O outro arco diz respeito a Rocko. Ele é responsável por encontrar Rachel e lutar contra o preconceito do pai dela para unir os dois de novo. Mas infelizmente, o pequeno canguru se decepciona depois de assistir ao tão antecipado episódio inédito e exclusivo do programa que tanto amava mas que havia sido cancelado anos atrás (percebem as semelhanças?). E por que ele não gostou? Porque não é uma reprodução exatamente igual ao que ele se lembra.
Convenientemente, em um momento de desespero no qual Rocko e Cabeção sentam esgotados e nocauteados por tantas coisas diferentes, quem chega para tentar ajudar é uma nuvem chamada Ventos da Mudança, que aparece para explicar a necessidade deles a aceitarem por ali.
E é após essa conversa que os dois personagens inicialmente intolerantes se dão conta de qual precisa ser o desfecho da história.
Rocko, desesperado, exclama: “Não é só ‘novo Cabeçudos’. É diferente. Não podemos gostar disso”. Calmo e alegre ao lado de Rachel, Ed Cabeção responde: "Não podemos viver no passado. Podemos ser gratos a ele, mas a vida não é permanente. E se não abraçarmos o agora, perdemos muita coisa importante.”
No fim das contas, o comentário social presente no filme já vem bem explícito de cara nas duas palavras do título original: Static Cling, que se traduzido com toda a trama em mente, deveria ter sido nomeado de Apego Estático.
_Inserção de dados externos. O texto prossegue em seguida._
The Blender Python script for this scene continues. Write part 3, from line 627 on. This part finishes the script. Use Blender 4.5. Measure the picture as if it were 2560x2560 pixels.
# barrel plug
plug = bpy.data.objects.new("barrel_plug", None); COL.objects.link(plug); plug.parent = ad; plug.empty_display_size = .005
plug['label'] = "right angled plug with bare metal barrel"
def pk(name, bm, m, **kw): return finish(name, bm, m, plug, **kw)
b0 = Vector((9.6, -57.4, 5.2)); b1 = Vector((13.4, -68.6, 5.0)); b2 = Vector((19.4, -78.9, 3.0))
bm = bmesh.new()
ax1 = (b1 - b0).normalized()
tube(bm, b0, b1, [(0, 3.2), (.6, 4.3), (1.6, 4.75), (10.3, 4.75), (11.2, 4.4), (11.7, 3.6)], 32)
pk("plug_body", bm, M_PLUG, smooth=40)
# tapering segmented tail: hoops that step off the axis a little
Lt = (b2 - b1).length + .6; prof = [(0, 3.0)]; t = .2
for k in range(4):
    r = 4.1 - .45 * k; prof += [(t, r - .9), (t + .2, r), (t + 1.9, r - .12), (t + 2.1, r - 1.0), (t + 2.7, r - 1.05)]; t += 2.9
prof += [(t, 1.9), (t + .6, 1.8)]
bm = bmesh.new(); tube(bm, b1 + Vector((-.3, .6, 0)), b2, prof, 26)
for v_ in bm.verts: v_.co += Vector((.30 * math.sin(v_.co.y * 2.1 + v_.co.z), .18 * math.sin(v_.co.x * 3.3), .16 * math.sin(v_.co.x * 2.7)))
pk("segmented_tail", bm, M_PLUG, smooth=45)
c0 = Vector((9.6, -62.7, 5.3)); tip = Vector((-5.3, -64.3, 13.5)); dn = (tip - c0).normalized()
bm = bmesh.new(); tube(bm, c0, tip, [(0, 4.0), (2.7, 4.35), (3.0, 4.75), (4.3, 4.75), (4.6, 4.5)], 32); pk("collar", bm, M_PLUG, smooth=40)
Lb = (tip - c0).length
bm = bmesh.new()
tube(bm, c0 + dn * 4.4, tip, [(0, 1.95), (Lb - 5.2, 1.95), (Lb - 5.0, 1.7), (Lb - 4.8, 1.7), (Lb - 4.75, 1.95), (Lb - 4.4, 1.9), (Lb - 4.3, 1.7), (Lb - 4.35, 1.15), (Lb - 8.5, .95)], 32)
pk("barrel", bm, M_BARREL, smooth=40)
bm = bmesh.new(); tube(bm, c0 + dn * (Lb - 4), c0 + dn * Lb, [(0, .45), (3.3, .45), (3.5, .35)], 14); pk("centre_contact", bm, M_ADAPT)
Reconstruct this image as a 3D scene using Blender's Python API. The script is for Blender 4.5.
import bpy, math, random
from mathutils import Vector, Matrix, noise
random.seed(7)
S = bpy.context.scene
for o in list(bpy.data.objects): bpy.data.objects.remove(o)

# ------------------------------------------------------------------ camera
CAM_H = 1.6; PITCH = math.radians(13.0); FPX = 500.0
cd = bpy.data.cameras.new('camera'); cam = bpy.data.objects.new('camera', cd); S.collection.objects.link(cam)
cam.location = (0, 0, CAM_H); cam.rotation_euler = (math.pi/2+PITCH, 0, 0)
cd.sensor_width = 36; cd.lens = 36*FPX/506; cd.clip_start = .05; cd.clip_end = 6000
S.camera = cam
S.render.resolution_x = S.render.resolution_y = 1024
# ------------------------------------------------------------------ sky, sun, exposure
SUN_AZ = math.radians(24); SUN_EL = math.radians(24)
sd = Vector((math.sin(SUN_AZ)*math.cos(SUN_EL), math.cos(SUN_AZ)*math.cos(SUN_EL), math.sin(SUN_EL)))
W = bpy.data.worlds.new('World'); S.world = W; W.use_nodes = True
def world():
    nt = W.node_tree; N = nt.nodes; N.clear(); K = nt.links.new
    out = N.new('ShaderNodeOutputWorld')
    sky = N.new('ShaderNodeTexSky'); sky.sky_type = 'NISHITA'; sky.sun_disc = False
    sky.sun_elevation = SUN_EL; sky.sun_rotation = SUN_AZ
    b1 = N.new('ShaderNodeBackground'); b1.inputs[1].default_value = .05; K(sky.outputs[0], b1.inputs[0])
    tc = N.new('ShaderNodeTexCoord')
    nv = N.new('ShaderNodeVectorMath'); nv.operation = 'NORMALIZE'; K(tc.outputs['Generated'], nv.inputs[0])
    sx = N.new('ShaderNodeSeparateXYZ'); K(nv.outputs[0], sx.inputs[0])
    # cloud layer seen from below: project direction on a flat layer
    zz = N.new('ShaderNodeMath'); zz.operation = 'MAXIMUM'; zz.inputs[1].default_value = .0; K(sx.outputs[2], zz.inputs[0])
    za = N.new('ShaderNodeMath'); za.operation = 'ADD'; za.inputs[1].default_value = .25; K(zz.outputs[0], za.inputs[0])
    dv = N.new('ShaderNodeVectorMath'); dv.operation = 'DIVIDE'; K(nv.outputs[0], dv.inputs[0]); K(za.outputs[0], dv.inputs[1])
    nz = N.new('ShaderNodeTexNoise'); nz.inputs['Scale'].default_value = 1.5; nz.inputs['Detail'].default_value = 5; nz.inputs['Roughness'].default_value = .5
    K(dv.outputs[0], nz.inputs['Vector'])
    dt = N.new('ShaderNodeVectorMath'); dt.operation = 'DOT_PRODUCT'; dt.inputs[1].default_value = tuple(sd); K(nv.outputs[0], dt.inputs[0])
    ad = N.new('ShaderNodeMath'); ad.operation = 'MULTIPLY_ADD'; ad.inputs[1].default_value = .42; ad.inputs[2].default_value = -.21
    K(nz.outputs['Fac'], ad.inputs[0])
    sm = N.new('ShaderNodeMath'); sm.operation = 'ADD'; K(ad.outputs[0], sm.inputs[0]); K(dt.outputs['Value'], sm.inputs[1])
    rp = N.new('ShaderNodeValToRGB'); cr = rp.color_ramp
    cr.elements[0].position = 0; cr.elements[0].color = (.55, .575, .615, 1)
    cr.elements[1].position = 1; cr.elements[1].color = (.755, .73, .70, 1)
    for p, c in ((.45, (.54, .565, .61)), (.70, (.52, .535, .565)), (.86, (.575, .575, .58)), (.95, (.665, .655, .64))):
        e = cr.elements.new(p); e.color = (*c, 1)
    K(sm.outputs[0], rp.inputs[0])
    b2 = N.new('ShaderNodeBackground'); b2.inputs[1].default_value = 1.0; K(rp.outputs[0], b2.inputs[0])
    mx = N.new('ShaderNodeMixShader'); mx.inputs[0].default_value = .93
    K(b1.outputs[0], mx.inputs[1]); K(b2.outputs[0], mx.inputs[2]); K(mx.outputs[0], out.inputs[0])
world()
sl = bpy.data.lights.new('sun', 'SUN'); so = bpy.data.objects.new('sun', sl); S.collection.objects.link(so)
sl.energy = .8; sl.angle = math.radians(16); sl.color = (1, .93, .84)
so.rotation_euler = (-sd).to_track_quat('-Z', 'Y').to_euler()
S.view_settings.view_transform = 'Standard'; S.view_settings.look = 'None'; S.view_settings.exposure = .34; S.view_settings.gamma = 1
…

Com temas urgentes e atuais como o combate ao preconceito contra transexualidade, e piadas inteligentes sobre um desenho animado dentro de outro desenho animado, A Vida Moderna de Rocko voltou triunfal e, como dizem por aí, para "lacrar". E em uma época na qual tantos olhos parecem estar voltados para ideais antiquados, isso é maravilhoso.